High above Coalport Bridge above the river, it was within sight of the LNWR station on the north bank at the end of that company’s single line branch opened on 17 June 1861 from Hadley Junction just northeast of Wellington.
The river gorge was not so intensely industrialised at this point, and when first opened both stations were almost half a mile from the nearest factory, the famous Coalport China Works of John Rose & Co to the west.
It was the LNWR which provided siding accommodation for the firm, and it is unlikely that the GWR received substantial traffic to and from the works. It is perhaps significant that Coalport was the last station on the Severn Valley branch to be ‘modernised’ at the end of the 19th century when a second platform with loop line controlled from a fully interlocked signal box opened at the end of 1895.
The signal box also controlled entry into a long siding running southeast approximately half a mile to Exley & Sons Gitchfield clay mine that had sunk in 1891. Three years later the firm opened a large roofing tile factory on the site, the Coalport Tileries – with all the very latest machinery. This factory owed its existence entirely to the railway. It was calculated that the eight kilns at the works were able to produce 250,000 tiles a week, incoming coal to fire the kilns and all this prodigious output being handled by the railway.
Exley’s was already a well – established local firm, and had both supplied the bricks and built the Craven Dunhill factory at Jackfield at the beginning of the 1870s. As with this tile making firm and Maw & Co, Exley’s had to negotiate with the GWR for the rights to extract minerals from beneath the railway.

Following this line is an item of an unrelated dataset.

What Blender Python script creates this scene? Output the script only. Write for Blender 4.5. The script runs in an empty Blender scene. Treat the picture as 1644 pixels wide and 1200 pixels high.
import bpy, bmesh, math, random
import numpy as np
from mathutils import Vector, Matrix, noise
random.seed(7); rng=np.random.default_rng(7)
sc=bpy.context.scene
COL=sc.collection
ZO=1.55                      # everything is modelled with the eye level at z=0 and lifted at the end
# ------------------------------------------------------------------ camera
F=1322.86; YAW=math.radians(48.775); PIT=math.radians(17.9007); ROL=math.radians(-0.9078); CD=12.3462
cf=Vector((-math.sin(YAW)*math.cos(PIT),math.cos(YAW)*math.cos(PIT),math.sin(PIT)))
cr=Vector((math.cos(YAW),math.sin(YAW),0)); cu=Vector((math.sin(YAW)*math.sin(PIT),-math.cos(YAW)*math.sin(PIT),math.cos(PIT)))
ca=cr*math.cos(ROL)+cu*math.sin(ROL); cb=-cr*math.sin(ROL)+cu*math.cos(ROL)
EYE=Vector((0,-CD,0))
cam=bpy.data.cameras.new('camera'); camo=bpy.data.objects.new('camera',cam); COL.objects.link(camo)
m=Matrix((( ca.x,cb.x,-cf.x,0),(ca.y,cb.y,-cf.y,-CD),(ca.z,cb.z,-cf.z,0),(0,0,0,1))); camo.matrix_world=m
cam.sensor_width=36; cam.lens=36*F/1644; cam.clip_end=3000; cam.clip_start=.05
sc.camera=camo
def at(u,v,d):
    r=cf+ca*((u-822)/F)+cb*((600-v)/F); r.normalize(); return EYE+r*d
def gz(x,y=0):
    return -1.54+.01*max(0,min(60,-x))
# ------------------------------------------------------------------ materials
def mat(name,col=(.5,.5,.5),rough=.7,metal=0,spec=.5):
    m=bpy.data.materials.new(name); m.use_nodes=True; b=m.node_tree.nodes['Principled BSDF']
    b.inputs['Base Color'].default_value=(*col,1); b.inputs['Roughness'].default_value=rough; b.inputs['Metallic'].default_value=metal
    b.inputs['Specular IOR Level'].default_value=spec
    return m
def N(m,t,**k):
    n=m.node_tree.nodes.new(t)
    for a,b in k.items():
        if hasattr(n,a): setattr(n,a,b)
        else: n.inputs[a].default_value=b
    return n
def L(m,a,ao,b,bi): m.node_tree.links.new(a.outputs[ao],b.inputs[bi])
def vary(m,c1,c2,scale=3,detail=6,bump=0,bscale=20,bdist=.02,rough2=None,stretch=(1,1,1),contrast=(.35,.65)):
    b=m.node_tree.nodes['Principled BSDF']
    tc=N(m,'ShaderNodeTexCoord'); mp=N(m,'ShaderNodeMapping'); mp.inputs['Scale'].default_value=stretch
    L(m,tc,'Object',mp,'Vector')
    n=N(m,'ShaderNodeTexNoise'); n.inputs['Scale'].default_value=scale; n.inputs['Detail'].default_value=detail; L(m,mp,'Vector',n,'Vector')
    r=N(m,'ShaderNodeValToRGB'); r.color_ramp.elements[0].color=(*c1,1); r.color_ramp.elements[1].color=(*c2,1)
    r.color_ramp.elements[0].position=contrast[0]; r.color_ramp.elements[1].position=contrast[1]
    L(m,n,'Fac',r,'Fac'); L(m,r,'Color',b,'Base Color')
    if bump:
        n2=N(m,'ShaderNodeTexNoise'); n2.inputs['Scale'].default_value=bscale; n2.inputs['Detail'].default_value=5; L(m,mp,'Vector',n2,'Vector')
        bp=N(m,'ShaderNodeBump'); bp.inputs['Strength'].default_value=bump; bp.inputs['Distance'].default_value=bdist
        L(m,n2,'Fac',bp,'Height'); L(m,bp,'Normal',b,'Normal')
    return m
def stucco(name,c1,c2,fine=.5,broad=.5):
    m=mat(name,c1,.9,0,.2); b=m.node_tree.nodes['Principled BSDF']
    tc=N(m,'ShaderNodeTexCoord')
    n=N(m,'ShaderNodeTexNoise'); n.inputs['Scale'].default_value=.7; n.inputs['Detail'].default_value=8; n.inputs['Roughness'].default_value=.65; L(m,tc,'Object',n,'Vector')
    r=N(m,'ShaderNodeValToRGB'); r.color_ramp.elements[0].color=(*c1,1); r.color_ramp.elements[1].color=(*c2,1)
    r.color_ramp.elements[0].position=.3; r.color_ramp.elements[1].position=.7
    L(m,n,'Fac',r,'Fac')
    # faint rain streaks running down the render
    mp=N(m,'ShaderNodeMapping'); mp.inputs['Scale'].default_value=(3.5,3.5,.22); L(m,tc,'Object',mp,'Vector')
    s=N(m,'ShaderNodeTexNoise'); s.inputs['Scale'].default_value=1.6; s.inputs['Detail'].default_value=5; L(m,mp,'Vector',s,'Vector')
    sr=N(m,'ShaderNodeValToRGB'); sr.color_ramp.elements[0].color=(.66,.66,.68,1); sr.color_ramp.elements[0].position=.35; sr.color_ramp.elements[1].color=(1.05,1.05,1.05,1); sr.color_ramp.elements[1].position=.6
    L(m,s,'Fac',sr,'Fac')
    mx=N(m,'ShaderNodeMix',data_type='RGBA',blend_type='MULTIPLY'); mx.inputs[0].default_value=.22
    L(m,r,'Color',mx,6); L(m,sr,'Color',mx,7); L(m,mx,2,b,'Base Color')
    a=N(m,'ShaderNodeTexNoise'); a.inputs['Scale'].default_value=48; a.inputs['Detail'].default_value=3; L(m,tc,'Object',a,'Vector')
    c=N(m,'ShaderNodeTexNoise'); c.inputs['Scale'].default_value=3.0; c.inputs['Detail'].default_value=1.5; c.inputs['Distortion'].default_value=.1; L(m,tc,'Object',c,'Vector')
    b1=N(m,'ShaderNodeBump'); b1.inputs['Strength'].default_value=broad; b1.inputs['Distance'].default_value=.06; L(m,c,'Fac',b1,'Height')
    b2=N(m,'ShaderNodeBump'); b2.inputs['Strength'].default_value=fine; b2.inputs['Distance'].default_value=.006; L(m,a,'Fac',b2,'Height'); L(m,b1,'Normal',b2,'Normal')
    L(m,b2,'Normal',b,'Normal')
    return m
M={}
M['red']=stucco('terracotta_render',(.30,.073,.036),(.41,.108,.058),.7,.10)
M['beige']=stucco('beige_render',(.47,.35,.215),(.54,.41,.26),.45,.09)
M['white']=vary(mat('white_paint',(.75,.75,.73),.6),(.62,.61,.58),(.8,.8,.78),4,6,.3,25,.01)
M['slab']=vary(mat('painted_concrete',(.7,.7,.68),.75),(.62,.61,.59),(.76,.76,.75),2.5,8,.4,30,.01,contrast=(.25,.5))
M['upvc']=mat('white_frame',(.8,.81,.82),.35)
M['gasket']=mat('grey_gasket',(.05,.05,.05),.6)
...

In this case the firm agreed to leave coal and clay under the line and for a distance of 30yd (27.4m) either side over an eight-acre area. Negotiations could be a cause of friction with the railway, as Maw & Co discovered in 1904. This firm used Arthur Grove of Bilston as its Mining Engineer, and after approaching the railway in December 1903 he reported in a handwritten letter to Maw’s Board Meeting in March 1904,’….I have not heard a word from their [the GWR’s] engineers and I don’t suppose I shall now until we do them serious damage when they will see their folly in not coming to an accommodation with us’. Fortunately agreement was reached before Maw’s mining activities threatened track stability!
Coalport Station was closed as with most of the Severn Valley line as a whole in 1963, after 101 years in use, although there was talk of closure even before the Beeching axe report of 1963.
The last stationmaster of Coalport was a gentleman called William Charles Weyman. He was born on 11 February 1857 and joined the railway as a porter at Rhymney Junction when he turned 19. He made several moves, in a variety of jobs: to policeman at Tredegar Junction, switchman at Andoversford, booking porter, Station Inspector and Stationmaster at Norton Junction. His final move was to Coalport where he took up position of stationmaster at the age of 42 in October 1899 at the salary of 30s (£1.50) a week. It is not known exactly when he retired, 1923.